未来予測と事前的対応

 私は、大学で計画の科学を学んだ。計画では将来予測が大事な軸となる。
 しかしある程度の予測ができても、しかるべき対応がなければ無意味である。
 現在、我が国で起こっているいろいろな問題は、そうした変化が以前から予想されていたのだが、必要な対応をしてこず、一層厳しい状況に陥っている。

◎人口減少
 人口減少については、1970年頃には既に予想されていた。他の先進諸国で合計特殊出生率が低下しており、我が国でもいずれ低下し始めるであろうと考えられ、1973年を境に実際に低下し始めた。
 これに対して、政府は一時的な低下で、再び上昇するると言い続けた。これは、社会保障制度等の正当性を主張するためであったようだ。実は厚生省の人口問題審議会では人口の減少を見通している(1974年)。
 21世紀に入り、総人口が実際に減少し始めてから、大きな社会問題として騒がれだした。
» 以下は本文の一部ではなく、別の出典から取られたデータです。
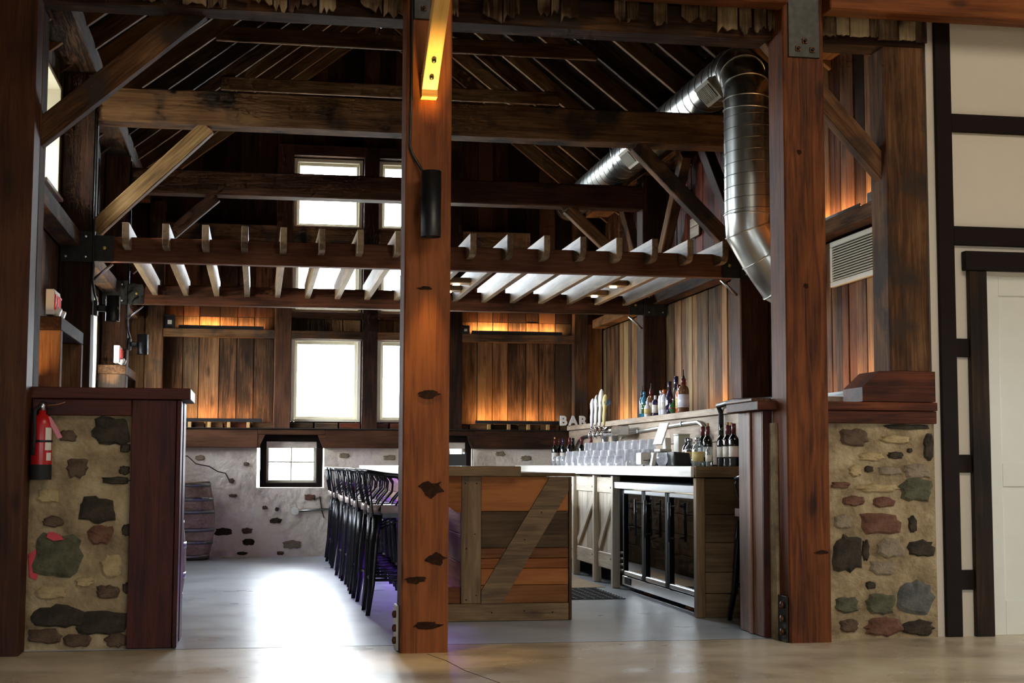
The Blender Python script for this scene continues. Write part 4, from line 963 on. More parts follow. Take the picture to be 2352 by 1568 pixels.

そして、結婚、子育て環境の不備が主要な問題として捉えられ、いろいろな対策が取られてきた。しかし、人口の意味を含めて、何か基本的な認識が抜け落ちているようだ。

◎地球温暖化
 1798年のトマス・マルサスによる「人口論」は、よく知られたてる。さらに1861年には、ジョン・ティンダルが、二酸化炭素等が地球の気候を変化させる可能性を指摘している。また、1896年には、スヴァンテ・アレニウスが、二酸化炭素濃度が2倍になると気温が5〜6度上昇すると計算している。
 近年では、「成長の限界-ローマ・クラブ人類の危機レポート 」が1992年にだされてる。
 そして、1989年には、ジェームズ・ハンセンが、アメリカの議会での温暖化が進み始めていると証言している。この証言を受けて、1992年には、オデジャネイロで「環境と開発に関する国際連合会議」が開催された。各国のトップが集まったが、日本の首相は主席せずは重視していなかった。
 ちなみに、地球温暖化を検討する基準年は1990年とされている。
 現在、地球温暖化が進み、多様な災害がもたらされている。しかし、〇〇ファーストなどと唱えて、本気で対応しようとはされていない。国連によるSDGsなどもあるが、人々の気休めになっているだけで、かえって努力を削いでいるのではなかろうか。

◎格差拡大
 バブル経済の崩壊から立ち直れない中で、経済同友会の舞浜会議(1994年)、日本経済連合会の報告(1995年)などで、経済界は雇用維持の責任放棄を明確に宣言し、政府に対応を転嫁している。そして生き続けるための再生産ができない賃金水準の非正規雇用を大幅に導入し始めた。
 しかし、政府は真摯に受け止めず、むしろ新自由主義と称して、自己責任論を展開し、雇用環境の困難化に拍車をかけてきた。
 この結果、社会階層の形成・固定的化という事態が起きている。また、企業は株主利益の拡大を最優先とし、法律に触れなければ何をやってもいい、見つからなければ何をやってもいいという気風にさえなっている。経済学に倫理を挟まないという主張があるが、現実の企業行動で非倫理的行動が許容されるわけではない。

 以上のように、重要な変化は、見通せていたのだが、問題意識が強まったのはかなり遅く、しかも対応の方向性が定まらず、問題を一層大きくしている。
 我が国は、社会課題への対応能力を失ってしまったのではなかろうか。